Here are two drills commonly used at our Basketball Camps that you can practice to increase your speed and improve your agility. Note that you should do these drills after going through a dynamic warmup.

1. Speed Drill: Hill Sprints

All you need is a hill and sneakers to do this drill. Start at the bottom of the hill and sprint up 20-30 yards before turning around and walking back to the bottom. Repeat this five times for a set, and do 4 sets for a total of 20 sprints. You should rest about 30 seconds at the bottom of the hill between sprints and then 2-minute rest between sets.

While sprinting, focus on driving your knees upward and pumping your arms hard even when you are tired. It helps to do this with teammates or friends so you can encourage each other through the drill. One way to track your improvement is to time your sprints and record the progress over time.

2. Agility Drill: Lane Agility Drill

Find any basketball court that has the free-throw lane painted on. If you don’t have a free-throw line to work with, measure 15 feet from the point on the floor directly from the backboard.

Place cones at both the elbows and then two more cones the same distance apart on the baseline. For this entire drill you will be facing the same way.

Start at one elbow and sprint toward the baseline. From there, shuffle across the baseline toward the other cone, backpedal to the elbow, shuffle to the starting spot and touch the ground, and then go back the other way, finishing with a backpedal through the starting spot.

Repeat this two times on each elbow, for a total of four repetitions, and repeat that twice through.

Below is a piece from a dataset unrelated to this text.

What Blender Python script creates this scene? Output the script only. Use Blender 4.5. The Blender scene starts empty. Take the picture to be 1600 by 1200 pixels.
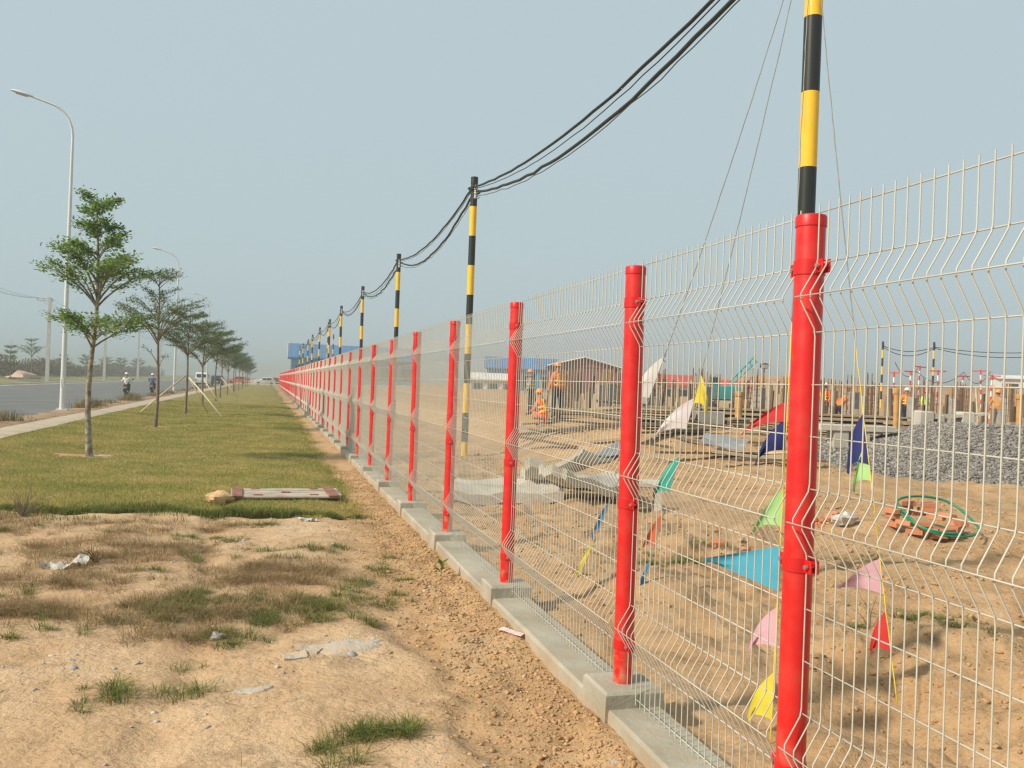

The most important thing to keep in mind while doing this drill is to be in control of your movements. The goal is to create good habits that start with being controlled. Similarly to hill sprints, you can track your progress by timing each repetition of the drill.

It is important to stay positive and realize that you will not improve after doing these drills one time. It takes commitment and determination to make changes so when you aren’t feeling your best remember to keep pushing! These are just two of the many drills that can help you work on speed and agility.